Medir inteligência é difícil. Medir empatia, também. Medir a capacidade de resolver problemas parece, à primeira vista, uma tarefa condenada ao subjetivismo. Mas não é. Ou, pelo menos, não totalmente. Na verdade, existem mais ferramentas para avaliar essa habilidade do que se imagina — e algumas são surpreendentemente sensatas.

Primeiro, o óbvio: não se mede quantos problemas uma pessoa resolve, mas como ela os enfrenta. O importante não é a solução — que às vezes nem existe —, mas o processo: observar, pensar, decidir, agir e aprender com isso. E isso pode ser observado, descrito e, com cuidado, avaliado.

Uma das ferramentas mais utilizadas é o SPSI-R (Inventário de Solução de Problemas Sociais – Revisado), desenvolvido por D’Zurilla e Maydeu-Olivares. Mede cinco dimensões fundamentais: da orientação positiva (acreditar que problemas têm solução) ao estilo evitativo (a arte de adiar até que o problema desapareça — ou exploda). O teste já foi validado com adolescentes e em contextos de língua espanhola, o que não é pouca coisa.

Mas nem tudo são questionários. As avaliações baseadas em desempenho também têm um papel importante. O PISA, por exemplo, avaliou em 2012 a resolução de problemas individuais e, em 2015, a resolução colaborativa. Os resultados foram variados. Alguns alunos sabiam aplicar fórmulas complexas, mas se perdiam diante de uma tarefa ambígua. Outros, mais intuitivos ou experientes em trabalho em grupo, se destacavam na tomada de decisões — mesmo sem saber explicar exatamente por quê. A vida é assim também.
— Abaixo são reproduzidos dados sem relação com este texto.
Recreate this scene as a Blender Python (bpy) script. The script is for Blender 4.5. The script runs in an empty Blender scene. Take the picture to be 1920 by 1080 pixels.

Dicas para ensinar a resolver problemas na sala de aula

Resolver problemas não é uma disciplina. Mas deveria atravessar todas elas. Não precisa de horário fixo nem grade específica. Ensina-se, sobretudo, quando o professor deixa de ser quem sempre tem a resposta certa e passa a ser aquele que faz perguntas que exigem pensar. Isso, em sala de aula, vale mais do que saber de cor os reis visigodos.

Não é preciso reinventar a pedagogia. O essencial é que a sala de aula deixe espaço para a dúvida, para o erro, para o teste. Que nem tudo esteja resolvido de antemão. Que os alunos tenham margem — e responsabilidade — para decidir, errar, ajustar o caminho.

A seguir, algumas práticas eficazes, baseadas nas recomendações do BID e em marcos como os das avaliações do PISA de 2012 e 2015:

  • Fazer perguntas que não tenham uma única resposta certa. Em vez de “quanto é 5×4?”, tente “de quantas formas podemos dividir isso entre quatro pessoas?”. Que pensem, não que repitam.
  • Tolerar o silêncio. A vontade de ajudar é grande. Mas se o professor preenche todo silêncio, o aluno aprende a esperar ajuda — não a pensar. Às vezes, o melhor que se pode fazer é deixá-lo um minuto sozinho com o problema.
  • Valorizar o processo, não só o resultado. Peça aos alunos que expliquem os passos, por que mudaram de ideia, qual solução descartaram. E se não funcionou, melhor ainda: aí mora o aprendizado.
  • Rodízio de papéis no grupo. Quem sempre lidera, que escute. Quem costuma calar, que proponha. Trocar de lugar é uma forma poderosa de ganhar perspectiva.
  • Incorporar problemas do cotidiano. Nada ensina mais do que o vivido. “Como evitar o desperdício de água no bebedouro da escola?” pode ensinar mais do que um capítulo inteiro sobre recursos naturais.
  • Não simplificar os conflitos. Se há discordância, não intervenha tão cedo. Deixe que discutam, argumentem, escutem. Resolver problemas também é entender que nem sempre existe uma solução perfeita.

Educar para resolver

Durante anos, a escola funcionou como uma máquina de respostas. Hoje, talvez, ela precise funcionar mais como um espaço para fazer boas perguntas. Porque os estudantes não precisam que tudo venha pronto. Precisam aprender a encarar um problema sem medo, a pensar antes de agir, a saber que errar não invalida o esforço. E isso não se ensina num dia — mas se transmite toda vez que a sala de aula dá espaço para o pensamento.

Os programas podem ajudar. As estratégias, também. Mas o mais importante — como quase sempre — é mudar o olhar: um professor que não resolve tudo, mas ensina a encarar qualquer coisa. Isso já basta. E, em tempos como os nossos, isso é muito.